> [Work required]:
Write the count of lines that contain the word "scene" and nothing else.

> [Data block]:
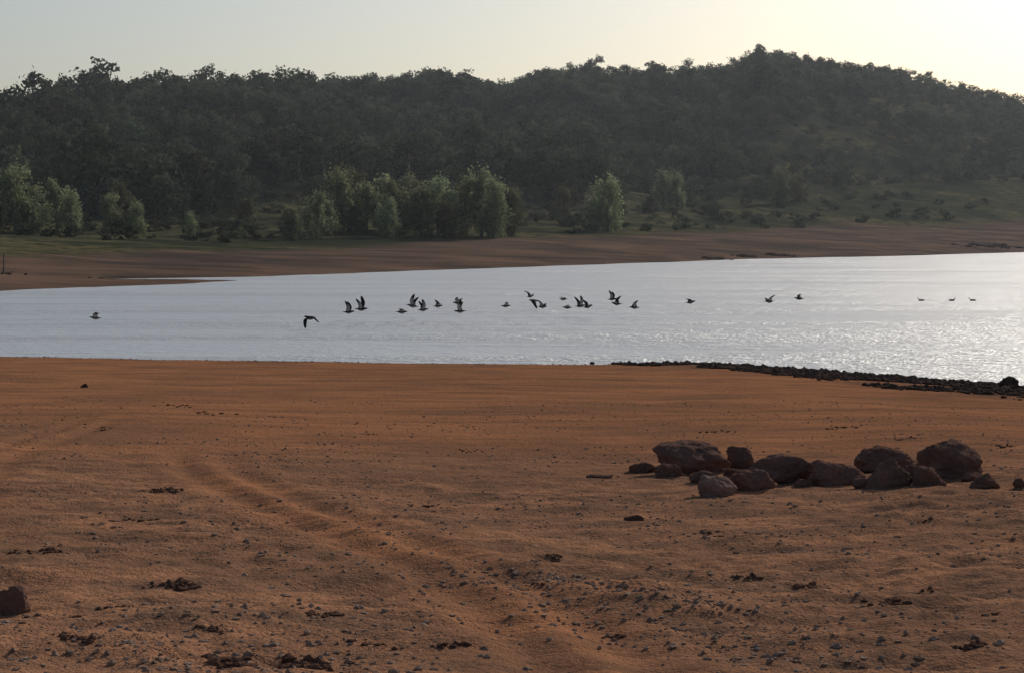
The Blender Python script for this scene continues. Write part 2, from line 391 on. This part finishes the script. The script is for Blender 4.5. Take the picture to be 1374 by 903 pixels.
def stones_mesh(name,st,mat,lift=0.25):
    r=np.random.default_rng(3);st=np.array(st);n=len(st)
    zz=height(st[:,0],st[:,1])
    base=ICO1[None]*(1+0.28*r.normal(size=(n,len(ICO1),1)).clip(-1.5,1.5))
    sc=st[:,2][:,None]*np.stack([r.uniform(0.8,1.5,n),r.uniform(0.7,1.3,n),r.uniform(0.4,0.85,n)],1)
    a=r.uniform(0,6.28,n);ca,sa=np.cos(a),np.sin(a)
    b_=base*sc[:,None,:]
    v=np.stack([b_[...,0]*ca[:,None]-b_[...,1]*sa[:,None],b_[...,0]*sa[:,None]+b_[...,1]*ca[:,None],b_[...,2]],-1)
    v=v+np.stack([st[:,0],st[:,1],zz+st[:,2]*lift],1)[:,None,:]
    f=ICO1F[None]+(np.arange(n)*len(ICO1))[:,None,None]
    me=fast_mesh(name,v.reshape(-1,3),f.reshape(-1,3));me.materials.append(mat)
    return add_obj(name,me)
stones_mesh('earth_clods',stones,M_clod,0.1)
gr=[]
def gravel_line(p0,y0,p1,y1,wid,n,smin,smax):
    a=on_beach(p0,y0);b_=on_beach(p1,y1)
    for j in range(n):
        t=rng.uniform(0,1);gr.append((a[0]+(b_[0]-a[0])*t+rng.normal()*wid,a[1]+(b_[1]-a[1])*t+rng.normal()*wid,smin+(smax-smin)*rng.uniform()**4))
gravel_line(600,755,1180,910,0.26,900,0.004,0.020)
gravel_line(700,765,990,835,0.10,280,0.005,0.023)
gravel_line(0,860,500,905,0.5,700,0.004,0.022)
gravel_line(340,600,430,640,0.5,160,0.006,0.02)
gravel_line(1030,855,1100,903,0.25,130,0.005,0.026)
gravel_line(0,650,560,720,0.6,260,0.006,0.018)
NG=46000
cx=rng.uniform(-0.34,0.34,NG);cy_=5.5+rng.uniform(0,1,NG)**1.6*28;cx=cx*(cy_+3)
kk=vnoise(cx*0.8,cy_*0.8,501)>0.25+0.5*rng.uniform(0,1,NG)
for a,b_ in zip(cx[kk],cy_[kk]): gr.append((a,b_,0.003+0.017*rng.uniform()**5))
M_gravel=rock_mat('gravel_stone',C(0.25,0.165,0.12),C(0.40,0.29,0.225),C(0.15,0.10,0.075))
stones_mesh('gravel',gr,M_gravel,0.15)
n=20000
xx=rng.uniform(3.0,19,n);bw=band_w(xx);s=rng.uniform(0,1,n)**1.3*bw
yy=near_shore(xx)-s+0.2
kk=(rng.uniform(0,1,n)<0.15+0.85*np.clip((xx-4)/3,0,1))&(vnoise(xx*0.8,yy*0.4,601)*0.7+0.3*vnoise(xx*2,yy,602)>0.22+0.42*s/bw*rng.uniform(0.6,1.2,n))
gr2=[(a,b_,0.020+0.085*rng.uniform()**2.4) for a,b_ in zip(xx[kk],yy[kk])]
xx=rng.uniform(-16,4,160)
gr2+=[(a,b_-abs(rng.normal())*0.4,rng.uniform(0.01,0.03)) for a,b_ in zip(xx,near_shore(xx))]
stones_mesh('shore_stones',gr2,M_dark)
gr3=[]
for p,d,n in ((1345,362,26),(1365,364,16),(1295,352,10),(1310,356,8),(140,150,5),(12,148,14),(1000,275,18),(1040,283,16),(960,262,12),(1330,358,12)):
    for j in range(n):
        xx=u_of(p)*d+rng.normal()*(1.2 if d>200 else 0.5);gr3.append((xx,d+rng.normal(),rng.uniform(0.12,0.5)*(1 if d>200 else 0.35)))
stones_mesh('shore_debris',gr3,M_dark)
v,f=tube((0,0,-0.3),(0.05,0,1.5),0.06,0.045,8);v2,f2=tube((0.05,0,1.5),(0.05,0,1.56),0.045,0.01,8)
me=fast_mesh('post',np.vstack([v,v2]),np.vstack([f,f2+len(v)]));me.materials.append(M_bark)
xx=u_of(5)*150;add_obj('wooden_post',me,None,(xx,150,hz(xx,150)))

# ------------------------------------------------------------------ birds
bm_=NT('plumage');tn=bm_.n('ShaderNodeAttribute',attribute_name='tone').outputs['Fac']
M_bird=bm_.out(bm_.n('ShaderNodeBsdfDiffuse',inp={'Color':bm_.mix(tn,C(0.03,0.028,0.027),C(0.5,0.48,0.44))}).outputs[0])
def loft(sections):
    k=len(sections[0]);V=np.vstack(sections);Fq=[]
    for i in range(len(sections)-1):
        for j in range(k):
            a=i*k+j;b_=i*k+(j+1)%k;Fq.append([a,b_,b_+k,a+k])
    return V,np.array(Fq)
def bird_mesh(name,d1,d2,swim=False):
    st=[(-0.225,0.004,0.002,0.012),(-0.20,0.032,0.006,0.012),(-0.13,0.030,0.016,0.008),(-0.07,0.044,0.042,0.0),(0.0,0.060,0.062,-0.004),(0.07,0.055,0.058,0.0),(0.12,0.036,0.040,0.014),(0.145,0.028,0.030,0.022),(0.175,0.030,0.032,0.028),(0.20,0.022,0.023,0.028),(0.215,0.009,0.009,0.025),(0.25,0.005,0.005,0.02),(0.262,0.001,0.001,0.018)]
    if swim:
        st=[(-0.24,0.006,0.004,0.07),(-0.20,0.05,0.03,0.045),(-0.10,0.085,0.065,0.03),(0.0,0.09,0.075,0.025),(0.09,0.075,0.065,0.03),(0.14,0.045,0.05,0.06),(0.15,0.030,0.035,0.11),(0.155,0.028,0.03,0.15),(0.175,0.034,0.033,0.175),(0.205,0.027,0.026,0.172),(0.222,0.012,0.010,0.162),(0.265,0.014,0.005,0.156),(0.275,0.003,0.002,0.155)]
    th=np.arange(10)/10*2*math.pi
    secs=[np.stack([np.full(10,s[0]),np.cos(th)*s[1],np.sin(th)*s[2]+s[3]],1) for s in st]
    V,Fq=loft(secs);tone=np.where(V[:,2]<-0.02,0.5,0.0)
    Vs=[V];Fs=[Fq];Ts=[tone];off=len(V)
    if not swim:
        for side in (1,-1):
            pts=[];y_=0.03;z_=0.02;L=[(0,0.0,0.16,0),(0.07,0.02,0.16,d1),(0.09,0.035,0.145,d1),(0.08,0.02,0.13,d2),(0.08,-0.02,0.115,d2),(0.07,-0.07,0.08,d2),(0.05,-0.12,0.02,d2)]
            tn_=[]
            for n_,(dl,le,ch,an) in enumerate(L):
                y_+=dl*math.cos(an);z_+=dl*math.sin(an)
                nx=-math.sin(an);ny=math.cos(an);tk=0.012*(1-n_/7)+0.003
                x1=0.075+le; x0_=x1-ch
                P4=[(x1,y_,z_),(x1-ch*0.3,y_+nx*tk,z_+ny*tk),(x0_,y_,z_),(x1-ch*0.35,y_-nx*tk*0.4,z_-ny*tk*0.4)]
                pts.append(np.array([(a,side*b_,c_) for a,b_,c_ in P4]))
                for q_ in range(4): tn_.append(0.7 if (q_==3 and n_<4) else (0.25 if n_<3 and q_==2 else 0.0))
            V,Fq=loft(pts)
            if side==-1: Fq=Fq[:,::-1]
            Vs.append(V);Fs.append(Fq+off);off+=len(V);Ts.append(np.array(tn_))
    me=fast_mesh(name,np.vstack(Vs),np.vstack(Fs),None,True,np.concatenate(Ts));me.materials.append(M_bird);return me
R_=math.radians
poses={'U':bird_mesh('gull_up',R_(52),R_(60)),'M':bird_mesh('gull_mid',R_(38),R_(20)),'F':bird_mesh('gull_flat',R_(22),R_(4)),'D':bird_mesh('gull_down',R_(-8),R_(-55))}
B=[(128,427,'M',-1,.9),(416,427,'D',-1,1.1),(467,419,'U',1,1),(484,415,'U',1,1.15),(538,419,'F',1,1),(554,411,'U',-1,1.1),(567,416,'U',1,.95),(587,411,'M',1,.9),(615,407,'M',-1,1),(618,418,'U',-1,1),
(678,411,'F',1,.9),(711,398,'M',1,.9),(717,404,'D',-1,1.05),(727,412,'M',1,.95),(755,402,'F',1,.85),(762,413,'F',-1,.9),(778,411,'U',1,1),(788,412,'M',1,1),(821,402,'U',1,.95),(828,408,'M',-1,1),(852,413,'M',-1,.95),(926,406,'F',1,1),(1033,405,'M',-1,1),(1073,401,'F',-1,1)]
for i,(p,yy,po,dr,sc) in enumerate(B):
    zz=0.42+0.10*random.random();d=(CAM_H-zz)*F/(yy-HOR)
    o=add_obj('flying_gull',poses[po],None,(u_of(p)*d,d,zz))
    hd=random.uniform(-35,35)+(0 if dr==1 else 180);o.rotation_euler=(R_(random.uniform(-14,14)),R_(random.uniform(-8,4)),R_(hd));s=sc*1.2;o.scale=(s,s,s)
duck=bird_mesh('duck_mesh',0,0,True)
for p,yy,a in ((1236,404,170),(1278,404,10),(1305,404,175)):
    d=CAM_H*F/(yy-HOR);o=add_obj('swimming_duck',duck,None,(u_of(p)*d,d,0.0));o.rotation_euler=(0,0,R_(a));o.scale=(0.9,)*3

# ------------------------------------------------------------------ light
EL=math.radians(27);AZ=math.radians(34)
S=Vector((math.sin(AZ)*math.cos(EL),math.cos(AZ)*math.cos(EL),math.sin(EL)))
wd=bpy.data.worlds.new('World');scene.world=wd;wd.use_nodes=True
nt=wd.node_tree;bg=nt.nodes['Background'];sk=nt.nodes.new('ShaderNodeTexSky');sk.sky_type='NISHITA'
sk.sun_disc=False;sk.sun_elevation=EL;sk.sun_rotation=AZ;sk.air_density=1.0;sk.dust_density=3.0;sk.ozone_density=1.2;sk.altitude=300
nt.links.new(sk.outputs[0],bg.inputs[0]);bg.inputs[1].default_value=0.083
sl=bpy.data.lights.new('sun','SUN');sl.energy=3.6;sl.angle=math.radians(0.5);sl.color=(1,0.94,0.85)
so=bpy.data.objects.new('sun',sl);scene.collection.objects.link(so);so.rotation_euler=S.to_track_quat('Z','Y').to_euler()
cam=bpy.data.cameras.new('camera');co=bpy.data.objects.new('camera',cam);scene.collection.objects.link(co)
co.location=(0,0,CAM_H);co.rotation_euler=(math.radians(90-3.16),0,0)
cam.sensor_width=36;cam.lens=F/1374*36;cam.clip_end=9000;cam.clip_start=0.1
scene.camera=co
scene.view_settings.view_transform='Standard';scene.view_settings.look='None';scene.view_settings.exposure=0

> [Task response]:
6